The yearly calendar looks fairly straightforward: a big holiday season encompassing the grape harvest (the Feast of Grapes), the Mysteries, and the Autumn Equinox; then the remaining solar points of Winter Solstice, Spring Equinox and Summer Solstice. These may have been interspersed with lunar rites at several points during the year as the Moon moved along the horizon.

But something that also emerges from this set of information is that different regions on Crete focused on different times of the year and different celestial bodies.

We’re accustomed to thinking of islands and countries as homogenous entities: a single government, similar cultural celebrations throughout the nation. But that wasn’t the case in ancient Crete. There was no single government and no single religious practice.

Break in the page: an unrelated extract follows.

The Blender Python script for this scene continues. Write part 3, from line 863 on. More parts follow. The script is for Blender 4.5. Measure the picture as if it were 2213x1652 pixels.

Each temple complex provided administrative services to its city and the surrounding area, but they were all independent from each other as far as both government (and I use the term loosely) and religion were concerned. The temples in eastern Crete focused more on the Moon, while those farther west focused more on the Sun and stars. They shared a common family of deities and a common culture, but each one had its own specialty, in a manner of speaking.

It’s also important to note that Minoan civilization lasted for centuries, and during that time, religious practices shifted and changed. For instance, there is some evidence that, by the late palace period when the Mycenaeans were hanging around the island, the new year at Knossos was celebrated at the Winter Solstice rather than the Autumn Equinox.

So what’s the takeaway for modern Pagans? There’s only so much reconstruction we can do, given the lack of translated texts. But we can take what we do know and make it meaningful for us, and fill in the blanks with our own experience as we go along.